When speaking of the structure of control over this worker owned capital, the young Swedish sociologist continued, it must be collective. It shouldn’t be individualistic because then control can fall prey to the divisive and diffusing influences of the capitalist system. Individual workers would end up taking their money out of the fund as personal desires and demands dictated. Such desires and demands, he speculated, would be under the influence of the existing capitalist and consumerist economic and cultural forces.

In this part of his argument there were definite assumptions at work that needed more careful examination, I thought to myself. First, there is the assumption that the struggle against capitalism must be a collective struggle that subordinates the tendencies and vagaries of private individual investment to the democratic control of the majority. Second, there is the assumption that individual workers and citizens will be prepared to commit themselves to a form of collective self-discipline.

My insistent question and challenge that I was unable to ask at the time and only could clearly formulate sometime afterwards, was whether the first assumption can become a feasible strategy for democratic change under majority rule with only a materialist vision of society sustaining it? This question needed asking, I thought, because this struggle being advocated is pitted against such a great practical and ideological adversary – capitalism, the material evils of which have been described by socialists with great ingenuity and passion for several centuries. However, any vision for the building of a new or alternative society, I was beginning to realize from personal experience, only could be sustained over such a long term struggle if it carries within its spiritual resources the promise of making us more human.

Martin Buber: Olivier YPSILANTIS | Published March 4, 2015 [http://zakhor-online.com/?attachment_id=8943]
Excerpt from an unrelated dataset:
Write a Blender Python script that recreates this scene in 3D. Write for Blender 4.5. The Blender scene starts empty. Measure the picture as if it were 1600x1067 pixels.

This promise, as the perceptive Jewish socialist and religious philosopher Martin Buber has maintained, simply could not be a materialist vision alone no matter how high its moral aspirations, but had to be connected in its essence to some deeper religious source and vision. If socialist collectivization can be characterized in practice as a genuinely human venture, then it must be a living vision. But if it brings with it dehumanization, as is attributed to capitalism, then it will not be supported or sustained by the people over the long term. Our mysterious humanness is disclosed to us in this ongoing creative interplay between our social life together and our lives as separate persons with individual aspirations. If one side takes pre-eminence over the other, eclipsing one side for the sake of the other, our efforts to become fully human are undermined and we remain at odds with ourselves both collectively and individually. So it seemed to me at the time as it still does today.

After the Boston meeting I perused the literature table for more answers and found myself standing next to “this annoying guy” who had quietly interrupted the proceedings from the back of the hall. He was a large dark complexioned fellow with thick black hair and a slightly greying black beard. He carried a large tan leather walking bag and was elaborating on some point he had made earlier about it being irrelevant “whether the Washington Post and New York Times were leftwing or rightwing papers. The point is that they are fair papers. So many people write for them, it is hard to tell where they stand. I happen to think they are good papers.” I asked him if he was a member of DSOC? “No,” he answered … and then added, “I worked with Students for a Democratic Society for a long time” as he slowly walked off down the isle towards the exit.

The chairman of the local DSOC closed the meeting by talking briefly of the J.P. Stevens strike and boycott well underway in the fall of 1979, and how the Textile Workers’ Union had been using their pension funds with some success to pressure the company, evidently showing how Professor Anderson’s ideas possibly could work.